At a top PR agency, winning a new client is when the real work starts. The same is true for internal PR or communications teams as they begin a new campaign. From understanding the sector or project, to organizing onboardings, media lists and pitches, startup can be a whirlwind. But, in many cases, a quick start for a new campaign or client helps build a long and successful relationship. It generates confidence, builds momentum, and drives enthusiasm on all sides.
Prep for the startup meeting
In tech PR, we like to say that there are no ‘silly questions;’ yet, many know it doesn’t hold true after a time. Despite the fact that tech moves like lightning, as PR pros, we’re expected to be knowledgeable about the sectors or industries we serve. When starting a new engagement, the kickoff call is a way to get the silly questions out of the way as the team soaks up critical background info.
On this initial call, the PR team should be a sponge. It’s the time to understand PR goals as well as business goals, and agree on how success will be measured for the program. The kickoff also serves to showcase team expertise and depth of understanding, both of the sector and of our trade. In advance of this meeting, study the landscape, key competitors, the plan or proposal (if it exists), and key assets for the client. A thorough review before the kickoff meeting will enable a more fruitful discussion, more pointed questions, and a deeper dive into the company’s background and its nuances. For more pointers about what to ask and how to gather assets, see Cliff’s post about startup protocol.
Go for “quick wins”
An earned media opportunity early in an engagement – even during week one! – goes a long way to build a strong partnership, especially for a new collaboration. The team should consider tapping friendly editors to see what they’re working on and how the client or stakeholders may be a resource. Perhaps they’re interested in a Q&A with the CEO or need a subject-matter expert for an upcoming story. These are all ways to land the first win and wow the client.
Reactive media opportunities can also help drive that first story. Every PR team should be following relevant industry news and updates daily, as the window for a strong newsjack is quite short. A review of existing content such as blogs, case studies and even growth stories and metrics can inspsire the first proactive pitch to drive an early earned media story.
Pay attention to details
Media lists may sound tedious, but a thoughtful approach to list-building can make all the difference in the progress of the media program. It’s key to ensure each editor or producer on the list is aligned with the sector, relevant industry topics, or issues that can be addressed by SMEs (subject-matter experts), which is critical in B2B PR. A keen look at reporter requests through HARO can also help move the needle for quick media opportunities.

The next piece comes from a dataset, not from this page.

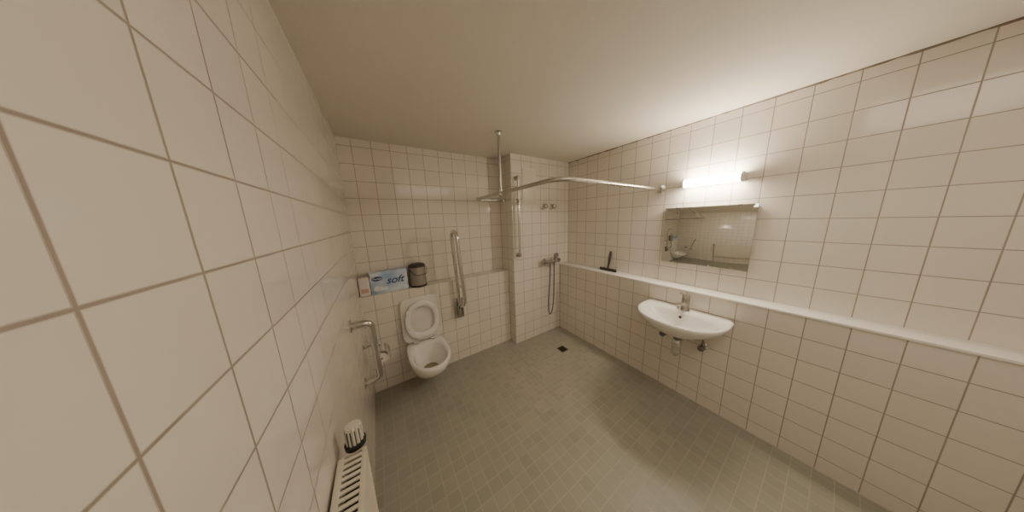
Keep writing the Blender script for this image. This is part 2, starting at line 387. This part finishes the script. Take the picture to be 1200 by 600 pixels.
# ---------------- floor drain ----------------
t = thing('floor_drain', 'small square dark metal drain in the shower floor', 'drain', (2.02,-.725,.001))
bm = B()
for a, b in (((-.055,-.055,0),(.055,-.045,.003)),((-.055,.045,0),(.055,.055,.003)),((-.055,-.045,0),(-.045,.045,.003)),((.045,-.045,0),(.055,.045,.003))): box(bm, a, b)
finish(bm, 'frame', STEEL, t)
bm = B(); box(bm, (-.045,-.045,0),(.045,.045,.0012)); finish(bm, 'sump', BLACK, t)
bm = B()
for k in range(6): box(bm, (-.043,-.038+k*.015-.003,.001),(.043,-.038+k*.015+.003,.0028))
finish(bm, 'grate', DGREY, t)

# ---------------- squeegee ----------------
t = thing('squeegee', 'black hand squeegee standing against the tiles on the white ledge', 'squeegee', (W-.060,-.985,HL+.004), -PI/2)
bm = B(); box(bm, (-.105,-.012,.012),(.105,.010,.034),.005); finish(bm, 'blade_holder', DGREY, t)
bm = B(); box(bm, (-.110,-.004,0),(.110,.002,.016),.001); finish(bm, 'rubber_blade', BLACK, t)
bm = B(); tube(bm, [(0,0,.025),(0,.006,.06),(0,.022,.12),(0,.036,.19),(0,.044,.235)], [.011,.010,.013,.014,.010], 14); finish(bm, 'handle', DGREY, t)

# ---------------- mirror and lamp ----------------
YM = -1.815
t = thing('wall_mirror', 'rectangular frameless mirror above the washbasin', 'mirror', (W,YM,1.46), -PI/2)
bm = B(); box(bm, (-.29,-.022,-.255),(.29,-.017,.255),.0015); finish(bm, 'glass', MIRROR, t)
bm = B(); box(bm, (-.285,-.017,-.25),(.285,0,.25),.001); finish(bm, 'backing', DGREY, t)
for sx in (-1, 1):
    for z in (-.257, .245):
        bm = B(); box(bm, (sx*.2-.012,-.026,z),(sx*.2+.012,0,z+.012),.002); finish(bm, 'clip', CHROME, t)
t = thing('mirror_lamp', 'glowing white tube lamp mounted over the mirror', 'lamp', (W,YM-.02,1.915), -PI/2)
bm = B(); box(bm, (-.185,-.03,-.03),(.185,0,.03),.004); finish(bm, 'base', LEDGE, t)
bm = B(); lathe(bm, [(.030,-.170),(.033,-.165),(.033,.165),(.030,.170)], (0,-.062,0), (1,0,0)); finish(bm, 'diffuser', GLOW, t)
for sx in (-1, 1):
    bm = B(); lathe(bm, [(.035,0),(.035,.012),(.030,.016),(.001,.016)], (sx*.169,-.062,0), (sx,0,0)); finish(bm, 'end_cap', LEDGE, t)

# ---------------- washbasin ----------------
YB = -1.815; ZR = .84
t = thing('washbasin', 'white ceramic washbasin hung on the tiled boxing under the mirror', 'washbasin', (W-D3,YB,ZR), -PI/2)
bm = B()
k_ = dict(cf=.30, nf=2.25, nb=5)
rings = [dring(0,-.25,.09,-.165,**k_), dring(0,-.30,.13,-.156,**k_), dring(0,-.355,.19,-.125,**k_), dring(0,-.41,.250,-.078,**k_), dring(0,-.447,.288,-.034,**k_),
         dring(0,-.458,.300,-.006,**k_), dring(0,-.455,.298,.004,**k_), dring(-.004,-.445,.288,.008,**k_),
         dring(-.125,-.425,.254,.004,.36,2.2,2.6), dring(-.132,-.417,.244,-.008,.36,2.2,2.6), dring(-.145,-.39,.215,-.040,.36,2.2,2.6), dring(-.165,-.345,.165,-.085,.38,2.1,2.4), dring(-.19,-.30,.10,-.115,.42,2,2.2), dring(-.22,-.28,.035,-.125,.5,2,2)]
loft(bm, rings); finish(bm, 'basin_bowl', CERAM, t, 65)
bm = B(); lathe(bm, [(.020,0),(.022,.004),(.015,.006),(.001,.004)], (0,-.25,-.125)); finish(bm, 'plug', CHROME, t)
bm = B(); lathe(bm, [(.011,0),(.011,.002),(.006,.003),(.001,.001)], (0,-.150,-.035), (0,-1,.35), 20); finish(bm, 'overflow', DGREY, t)

t = thing('basin_tap', 'chrome single lever tap on the rim of the washbasin', 'tap', (W-D3-.065,YB,ZR+.006), -PI/2)
t.scale = (1.25,1.25,1.25)
bm = B(); lathe(bm, [(.028,0),(.028,.004),(.024,.010),(.022,.05),(.022,.085),(.019,.09)]); finish(bm, 'body', STEEL, t)
bm = B(); tube(bm, [(0,0,.045),(0,-.05,.058),(0,-.10,.062),(0,-.122,.056)], [.016,.014,.0125,.012]); lathe(bm, [(.011,0),(.011,.016)], (0,-.115,.058), (0,-.1,-1)); finish(bm, 'spout', CHROME, t)
bm = B(); lathe(bm, [(.0225,.088),(.023,.10),(.018,.112),(.001,.115)]); tube(bm, [(0,-.005,.106),(0,-.06,.128),(0,-.10,.142)], [.010,.007,.006]); finish(bm, 'lever', CHROME, t)

t = thing('bottle_trap', 'chrome bottle trap and waste pipe hanging under the washbasin', 'drain trap', (W-D3,YB-.01,.575), -PI/2)
bm = B(); lathe(bm, [(.045,0),(.045,.004),(.036,.012),(.020,.016)], (0,0,.02), (0,-1,0)); finish(bm, 'wall_rosette', CHROME, t)
bm = B(); tube(bm, [(0,-.01,.02),(0,-.19,.02)], .018); tube(bm, [(0,-.20,.02),(0,-.20,.096)], .016); finish(bm, 'pipe', CHROME, t)
bm = B(); lathe(bm, [(.010,-.098),(.016,-.096),(.018,-.082),(.030,-.076),(.033,-.066),(.033,-.052),(.029,-.048),(.029,-.012),(.033,-.008),(.033,.006),(.028,.012),(.028,.035),(.022,.045),(.018,.05)], (0,-.20,0)); finish(bm, 'cup', CHROME, t)
for z in (.05, .078):
    bm = B(); lathe(bm, [(.024,0),(.027,.003),(.027,.015),(.024,.018)], (0,-.20,z), seg=8); finish(bm, 'collar', DSTEEL, t, 20)
for yv, lb in ((YB+.145,'chrome angle valve under the basin on the shower side of the trap'), (YB-.135,'chrome angle valve under the basin on the far right of the trap')):
    t = thing('angle_valve', lb, 'valve', (W-D3,yv,.555), -PI/2, 'angle valves under the basin')
    bm = B(); lathe(bm, [(.032,0),(.032,.004),(.024,.009),(.011,.012)], (0,0,0), (0,-1,0)); finish(bm, 'rosette', CHROME, t)
    bm = B(); lathe(bm, [(.014,0),(.014,.045),(.010,.05)], (0,0,0), (0,-1,0)); tube(bm, [(0,-.035,0),(0,-.035,.035)], .010); finish(bm, 'valve_body', STEEL, t)
    bm = B(); lathe(bm, [(.018,0),(.024,.003),(.024,.026),(.019,.030),(.001,.031)], (0,-.048,0), (0,-1,0), 10); finish(bm, 'knob', DSTEEL, t, 25)
    sg = 1 if yv < YB else -1
    bm = B(); tube(bm, fillet([(0,-.035,.03),(0,-.038,.075),(-sg*.070,-.05,.085),(-sg*.085,-.06,.115)], .025), .0055, 8); finish(bm, 'supply_hose', DSTEEL, t)

# ---------------- radiator ----------------
y0, y1 = -1.62, -2.75      # far end, near end
zt, zb = .88, .30
t = thing('panel_radiator', 'cream panel radiator with slotted top grille on the left wall', 'radiator', (0,y0,zt))
Lr = y1-y0
for side_x, nm in ((.085,'front_panel'), (.030,'rear_panel')):
    bm = B(); ring1 = []; steps = int(abs(Lr)/.0125); prof = []
    for k in range(steps+1):
        yy = Lr*k/steps; ph = (k % 4)
        dx = 0 if ph == 0 else (-.0035 if ph in (1,3) else -.0045)
        prof.append((side_x+dx, yy))
    for (x, yv) in prof: ring1.append([(x,yv,zb-zt+.02),(x,yv,-.02),(x-.010,yv,-.02),(x-.010,yv,zb-zt+.02)])
    loft(bm, ring1); finish(bm, nm, CREAM, t, 60)
bm = B(); box(bm, (.018,Lr+.0,-.58),(.087,Lr-.004,0),.001); finish(bm, 'side_panel', CREAM, t)
bm = B(); box(bm, (.018,.004,-.58),(.087,0,0),.001); finish(bm, 'side_panel', CREAM, t)
bm = B()
box(bm, (.074,0,-.022),(.088,Lr,.002),.002); box(bm, (.008,0,-.022),(.026,Lr,.002),.002)
yy = -.012
while yy > Lr:
    box(bm, (.022,yy,-.004),(.078,yy-.010,.001)); yy -= .020
finish(bm, 'top_grille', CREAM, t)
bm = B(); box(bm, (.030,-.006,-.05),(.072,Lr+.006,-.045)); finish(bm, 'slot_shade_sheet', SLOT, t)  # near-black sheet: shade behind the grille slots put into its colour
v = B(); lathe(v, [(.011,-.05),(.011,.01),(.016,.012),(.016,.03)], (.055,.03,-.02), (0,0,1)); tube(v, [(.055,.03,-.05),(.055,-.002,-.05)], .010); tube(v, fillet([(.055,.03,-.05),(.055,.03,-.56),(.055,.03,-.878)],.02), .008); finish(v, 'valve_pipe', STEEL, t)
n = 48; rings = []
for z, s in ((.012,.80),(.016,1),(.075,.95),(.083,.86),(.084,.05)):
    rings.append([Vector((.055+(.0250+.0018*(1 if k % 4 < 2 else -1))*s*math.cos(2*PI*k/n), .03+(.0250+.0018*(1 if k % 4 < 2 else -1))*s*math.sin(2*PI*k/n), z)) for k in range(n)])
v = B(); loft(v, rings); th = finish(v, 'thermostat_head', VALVEP, t, 25)
v = B(); lathe(v, [(.029,0),(.032,.003),(.032,.017),(.028,.020)], (.055,.03,.0)); finish(v, 'collar', BLACK, th)
for k in range(12):
    a = 2*PI*(k+.5)/12; cx, cy = .055+.0238*math.cos(a), .03+.0238*math.sin(a)
    v = B(); tube(v, [(cx,cy,.020),(cx,cy,.074)], .0016, 6); finish(v, 'groove', DGREY, th)

# ---------------- light ----------------
la = bpy.data.lights.new('ceiling_fill', 'AREA'); la.shape = 'RECTANGLE'; la.size = 1.2; la.size_y = .6; la.energy = 9; la.color = (1,.88,.71)
lo = bpy.data.objects.new('ceiling_fill', la); COL.objects.link(lo); lo.location = (1.25,-2.75,H-.03)
wd = bpy.data.worlds.new('World'); bpy.context.scene.world = wd; wd.use_nodes = True
wd.node_tree.nodes['Background'].inputs[0].default_value = (.9,.85,.75,1); wd.node_tree.nodes['Background'].inputs[1].default_value = .3

# ---------------- camera ----------------
yaw, pitch, roll, f = .5669, .1743, -.0346, 242.63
F = Vector((math.sin(yaw)*math.cos(pitch), math.cos(yaw)*math.cos(pitch), -math.sin(pitch)))
R = Vector((math.cos(yaw), -math.sin(yaw), 0)); U = R.cross(F)
c, s = math.cos(roll), math.sin(roll)
R, U = R*c+U*s, U*c-R*s
cam = bpy.data.cameras.new('camera'); co = bpy.data.objects.new('camera', cam); COL.objects.link(co)
M = Matrix((R, U, -F)).transposed().to_4x4(); M.translation = (.2156,-2.4293,1.66)
co.matrix_world = M
cam.sensor_width = 36; cam.lens = 36*f/1200; cam.clip_start = .01
bpy.context.scene.camera = co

The PR plan is usually the first piece of collateral a team shares with the client for review, so it should be well organized. The plan must include topics and publications that are relevant to the industry and important for company messaging. It should also provide context to reflect how the business or brand fits into the industry as well as adjacent niche stories they can address. Proactive angles must be timely and creative to resonate with media, but they should also align with key company messaging in order to support business goals.
Show your spirit
As PR professionals, we aim to surprise and delight our clients by showing proactivity and eagerness to work with them. But, the excitement of starting anew wears off swiftly. This is another reason why quick wins drive early momentum. Story research and proactive media outreach can happen simultaneously with onboarding. That first win is one big step, but a steady cadence of media opportunities will keep things running smoothly and support a productive partnership that generates glowing reviews. And, that positive word of mouth, in turn, can lead to a valuable reputation for good work and more wins in the future.